Italy? In most of the country, including the southern regions, the old families run everything. What most of the world terms "protection money" is considered basically a local tax. Corruption is rampant.

India? Greece? Just kidding, we all know these are above any form of political corruption.

Comment Re: Everyone loves taxes (Score 1) 173

Our world needs a unified tax code that applies evenly to everyone. No loopholes, no dodges. Everyone pays their share no matter how the company / individuals lives. My suggestion would be for the united states to make it simple. If you sell one product in the United states, you will pay US tax rates on your income. Period. If you have paid taxes somewhere else, you can deduct that amount from the amount you owe the US, but you cannot dodge paying those taxes somewhere. If a company doesn't like it, they are free to not sell products in the United states.

That is logical from several standpoints, but people's emotions prevent it.

People from a region want certain jobs, and they demand results from government leaders, not logic.

How can you get jobs? Entice businesses to move in or to form. How do you encourage business? Tax breaks and other government money. Money to entrepreneurs. Money to small businesses. Money to relocated or new offices.
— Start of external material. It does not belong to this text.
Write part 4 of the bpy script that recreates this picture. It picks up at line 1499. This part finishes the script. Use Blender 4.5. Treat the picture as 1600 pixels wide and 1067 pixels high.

In the short term that means results to the politicians, meaning re-election. In the short term it means more jobs. In the short term it means growth. In the short term it means an improvement in local life. In the short term it means getting re-elected. Most of society does not think about the long term handcuffs, but in the short term, it means the results most people want, so longer term consequences are ignored.

That's why the uniform taxes won't work. Not because it isn't logical in itself, but because it deprives governments of one of the most powerful incentives (rather than punishments) in their toolbox.